John Oliver perfectly summed up the stupidity of having Election Day on some arbitrary Tuesday for 19th-century reasons. The end result is that it makes it difficult for most Americans to vote and creates barriers of entry at every turn:

There's no provision in the Constitution for a specific Election Day; instead, as the segment points out, "the reason actually comes from an 1845 law, passed for a very 1845 reason" — namely, that most of the country would need a "travel day" to get to their polling location because, you know, horses were often the fastest way to travel. And you couldn't interfere with the Sabbath, so, giving over Monday to travel, you ended up with Tuesday for voting.
"Yes, we vote on Tuesdays because of the Sabbath," the segment said, "making voting day the only thing in American life still scheduled around Sundays, other than the operating hours of Chick-fil-A, and new episodes of America's Funniest Home Videos."
"Holy shit. All the wait times of Disney World, all the fun of the fucking DMV."

This is a democracy. We should be making it easier, not harder, for people to vote.

Surely Election Day is more important than, say, Columbus Day.

Patagonia took it among themselves to give their employees Election Day off, and other companies should follow suit.

“On Election Day 2016, we closed all our retail stores nationwide, our distribution and customer service center in Nevada, and our headquarters in California, and gave all Patagonia employees paid time off so they could go vote,” writes Marcario. “This year, we’re doing it again.
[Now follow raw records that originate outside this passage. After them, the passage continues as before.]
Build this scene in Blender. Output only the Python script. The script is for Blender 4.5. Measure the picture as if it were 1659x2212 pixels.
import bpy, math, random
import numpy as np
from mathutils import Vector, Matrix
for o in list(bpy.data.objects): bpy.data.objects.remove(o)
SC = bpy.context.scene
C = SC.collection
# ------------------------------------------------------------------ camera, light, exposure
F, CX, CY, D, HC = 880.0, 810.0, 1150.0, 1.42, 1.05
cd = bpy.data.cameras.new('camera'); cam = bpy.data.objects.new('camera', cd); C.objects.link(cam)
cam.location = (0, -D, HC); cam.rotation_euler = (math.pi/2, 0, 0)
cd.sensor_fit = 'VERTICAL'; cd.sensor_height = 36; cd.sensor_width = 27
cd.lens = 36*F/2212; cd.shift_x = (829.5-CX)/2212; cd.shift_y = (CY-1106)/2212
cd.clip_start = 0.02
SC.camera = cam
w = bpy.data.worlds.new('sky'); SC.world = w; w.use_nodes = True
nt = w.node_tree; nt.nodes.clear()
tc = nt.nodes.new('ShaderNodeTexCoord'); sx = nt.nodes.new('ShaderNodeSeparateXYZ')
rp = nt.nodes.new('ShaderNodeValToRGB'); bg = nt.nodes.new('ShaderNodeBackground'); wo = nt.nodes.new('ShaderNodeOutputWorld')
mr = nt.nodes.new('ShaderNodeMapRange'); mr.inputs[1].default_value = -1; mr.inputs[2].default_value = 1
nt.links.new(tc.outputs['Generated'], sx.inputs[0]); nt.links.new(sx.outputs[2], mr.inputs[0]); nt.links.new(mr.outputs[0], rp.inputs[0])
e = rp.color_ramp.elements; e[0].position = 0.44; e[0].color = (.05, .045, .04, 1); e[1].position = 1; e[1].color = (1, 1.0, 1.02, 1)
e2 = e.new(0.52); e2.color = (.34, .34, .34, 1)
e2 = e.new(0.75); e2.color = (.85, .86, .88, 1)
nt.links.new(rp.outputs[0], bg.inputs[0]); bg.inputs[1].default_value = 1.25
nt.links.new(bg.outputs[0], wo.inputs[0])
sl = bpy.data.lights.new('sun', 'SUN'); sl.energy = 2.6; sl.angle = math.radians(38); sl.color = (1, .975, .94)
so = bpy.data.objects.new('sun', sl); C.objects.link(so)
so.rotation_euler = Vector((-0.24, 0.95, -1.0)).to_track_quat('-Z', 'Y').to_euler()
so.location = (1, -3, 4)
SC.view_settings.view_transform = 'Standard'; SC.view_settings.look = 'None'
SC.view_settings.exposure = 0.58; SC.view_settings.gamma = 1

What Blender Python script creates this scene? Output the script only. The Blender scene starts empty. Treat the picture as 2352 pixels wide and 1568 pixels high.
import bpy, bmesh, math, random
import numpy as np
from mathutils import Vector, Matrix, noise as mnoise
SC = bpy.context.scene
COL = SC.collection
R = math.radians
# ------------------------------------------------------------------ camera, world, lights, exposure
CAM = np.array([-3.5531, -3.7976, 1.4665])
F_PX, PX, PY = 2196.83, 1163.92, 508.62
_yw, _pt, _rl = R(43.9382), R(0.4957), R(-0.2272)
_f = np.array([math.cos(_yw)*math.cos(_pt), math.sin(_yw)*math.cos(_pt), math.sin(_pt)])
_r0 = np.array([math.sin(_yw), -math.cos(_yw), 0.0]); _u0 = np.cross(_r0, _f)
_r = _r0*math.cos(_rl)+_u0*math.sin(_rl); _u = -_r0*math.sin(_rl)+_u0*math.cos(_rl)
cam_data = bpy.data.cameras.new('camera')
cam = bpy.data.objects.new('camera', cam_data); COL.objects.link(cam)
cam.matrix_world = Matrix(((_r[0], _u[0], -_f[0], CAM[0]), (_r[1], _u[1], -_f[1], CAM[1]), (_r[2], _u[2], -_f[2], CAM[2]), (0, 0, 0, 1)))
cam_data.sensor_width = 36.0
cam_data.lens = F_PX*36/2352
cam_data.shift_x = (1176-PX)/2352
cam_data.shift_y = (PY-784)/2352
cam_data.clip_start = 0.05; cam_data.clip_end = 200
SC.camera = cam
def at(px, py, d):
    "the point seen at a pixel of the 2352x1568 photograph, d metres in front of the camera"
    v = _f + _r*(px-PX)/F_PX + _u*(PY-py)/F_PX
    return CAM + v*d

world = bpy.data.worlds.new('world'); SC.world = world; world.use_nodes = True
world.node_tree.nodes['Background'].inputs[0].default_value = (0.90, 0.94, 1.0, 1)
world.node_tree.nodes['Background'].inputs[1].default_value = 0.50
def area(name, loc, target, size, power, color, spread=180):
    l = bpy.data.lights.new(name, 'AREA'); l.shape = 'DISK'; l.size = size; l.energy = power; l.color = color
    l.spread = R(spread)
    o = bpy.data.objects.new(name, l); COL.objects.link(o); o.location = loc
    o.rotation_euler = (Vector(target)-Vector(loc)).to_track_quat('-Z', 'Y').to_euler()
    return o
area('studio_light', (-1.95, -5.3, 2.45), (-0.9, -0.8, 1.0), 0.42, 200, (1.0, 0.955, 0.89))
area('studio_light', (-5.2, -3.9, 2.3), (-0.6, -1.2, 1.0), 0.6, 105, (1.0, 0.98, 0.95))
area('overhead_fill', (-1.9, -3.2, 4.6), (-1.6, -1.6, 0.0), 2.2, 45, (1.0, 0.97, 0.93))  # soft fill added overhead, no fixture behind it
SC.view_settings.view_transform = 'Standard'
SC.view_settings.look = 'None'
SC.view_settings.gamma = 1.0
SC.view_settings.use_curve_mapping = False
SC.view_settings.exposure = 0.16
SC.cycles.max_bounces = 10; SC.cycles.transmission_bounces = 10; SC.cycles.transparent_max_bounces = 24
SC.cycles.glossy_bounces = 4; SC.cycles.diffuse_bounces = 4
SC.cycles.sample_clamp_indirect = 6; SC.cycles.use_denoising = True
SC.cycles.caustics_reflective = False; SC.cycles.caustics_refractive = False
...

And this time, we’re actively encouraging other companies to join us. Because no American should have to choose between a paycheck and fulfilling his or her duty as a citizen.”

And yet, there are several good reasons why we shouldn't change Election Day:

  1. Declaring Election Day a federal holiday would have a huge impact on our economy.
  2. The cost of maintaining polling stations on a holiday would go up significantly, as it's likely states would have to increase polling stations, hire more officials and/or possibly expand early voting to accommodate the influx of voters.
  3. Many states already offer early voting and mail-in ballots, so this is just an excuse that places a high financial burden on the government.
  4. Any change to Election Day would disproportionately favor the Democrats.

Plus, evidence suggests that making it easier to vote doesn't necessarily increase voter turnout:

Rather than stimulating the unengaged, who are relatively deficient in political and economic resources, reforms to make voting easier mostly serve to keep existing voters voting. Thus, any slight increase in turnout works by ensuring that politically engaged voters continue to come to polls election after election. Nonvoters are left behind. Without engaging this segment of the US public, turnout will remain low.